Your task is to locate every line holding the string "scene" and to copy each of them.
====================
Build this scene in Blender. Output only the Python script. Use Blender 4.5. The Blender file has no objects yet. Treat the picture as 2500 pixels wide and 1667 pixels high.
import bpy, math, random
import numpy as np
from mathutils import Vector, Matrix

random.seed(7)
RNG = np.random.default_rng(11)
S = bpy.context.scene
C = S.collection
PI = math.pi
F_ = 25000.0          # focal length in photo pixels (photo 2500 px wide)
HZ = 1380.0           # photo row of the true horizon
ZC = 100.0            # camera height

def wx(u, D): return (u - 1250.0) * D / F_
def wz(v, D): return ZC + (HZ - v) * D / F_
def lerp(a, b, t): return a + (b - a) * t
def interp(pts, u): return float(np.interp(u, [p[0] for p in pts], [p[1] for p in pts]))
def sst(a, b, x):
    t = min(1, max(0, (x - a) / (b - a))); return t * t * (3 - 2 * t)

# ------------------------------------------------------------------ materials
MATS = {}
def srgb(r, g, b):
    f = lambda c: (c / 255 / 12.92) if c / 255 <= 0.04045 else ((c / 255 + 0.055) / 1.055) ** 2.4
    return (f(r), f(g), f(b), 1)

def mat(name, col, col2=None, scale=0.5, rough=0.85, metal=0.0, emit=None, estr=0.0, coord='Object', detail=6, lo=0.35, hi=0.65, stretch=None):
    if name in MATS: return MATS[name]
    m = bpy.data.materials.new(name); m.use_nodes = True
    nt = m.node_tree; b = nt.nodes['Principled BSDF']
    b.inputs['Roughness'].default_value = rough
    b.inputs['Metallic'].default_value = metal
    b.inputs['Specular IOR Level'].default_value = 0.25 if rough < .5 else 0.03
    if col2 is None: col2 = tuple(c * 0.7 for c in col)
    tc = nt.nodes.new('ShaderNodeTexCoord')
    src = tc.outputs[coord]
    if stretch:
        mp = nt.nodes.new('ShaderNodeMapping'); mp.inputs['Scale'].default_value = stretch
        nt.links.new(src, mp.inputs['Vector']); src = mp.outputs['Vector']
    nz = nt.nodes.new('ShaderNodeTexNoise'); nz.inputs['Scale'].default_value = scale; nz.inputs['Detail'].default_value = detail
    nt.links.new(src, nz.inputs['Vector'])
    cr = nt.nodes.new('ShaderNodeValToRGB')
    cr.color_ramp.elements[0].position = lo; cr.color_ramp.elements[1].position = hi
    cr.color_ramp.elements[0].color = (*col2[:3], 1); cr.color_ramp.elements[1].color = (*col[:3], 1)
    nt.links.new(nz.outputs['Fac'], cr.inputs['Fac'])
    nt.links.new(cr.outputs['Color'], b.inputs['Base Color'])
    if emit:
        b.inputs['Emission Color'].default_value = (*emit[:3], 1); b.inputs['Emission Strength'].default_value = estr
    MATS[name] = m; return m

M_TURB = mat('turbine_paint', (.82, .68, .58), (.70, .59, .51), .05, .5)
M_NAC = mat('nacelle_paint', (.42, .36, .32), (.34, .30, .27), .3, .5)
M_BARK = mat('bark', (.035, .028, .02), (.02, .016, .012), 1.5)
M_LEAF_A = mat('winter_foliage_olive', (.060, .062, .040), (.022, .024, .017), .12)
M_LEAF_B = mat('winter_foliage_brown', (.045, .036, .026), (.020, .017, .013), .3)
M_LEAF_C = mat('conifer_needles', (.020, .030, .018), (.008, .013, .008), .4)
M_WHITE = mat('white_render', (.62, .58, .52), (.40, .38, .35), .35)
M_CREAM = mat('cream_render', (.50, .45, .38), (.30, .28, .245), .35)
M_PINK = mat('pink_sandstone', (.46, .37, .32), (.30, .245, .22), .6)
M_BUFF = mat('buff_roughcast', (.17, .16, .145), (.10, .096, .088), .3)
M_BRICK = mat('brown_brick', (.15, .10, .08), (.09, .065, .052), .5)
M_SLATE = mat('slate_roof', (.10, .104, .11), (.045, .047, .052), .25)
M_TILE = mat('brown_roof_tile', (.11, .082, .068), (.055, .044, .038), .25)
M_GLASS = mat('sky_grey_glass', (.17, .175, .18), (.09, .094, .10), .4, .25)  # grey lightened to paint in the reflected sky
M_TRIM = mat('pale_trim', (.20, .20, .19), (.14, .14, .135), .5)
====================
#### Exercise solution
Build this scene in Blender. Output only the Python script. Use Blender 4.5. The Blender file has no objects yet. Treat the picture as 2500 pixels wide and 1667 pixels high.
S = bpy.context.scene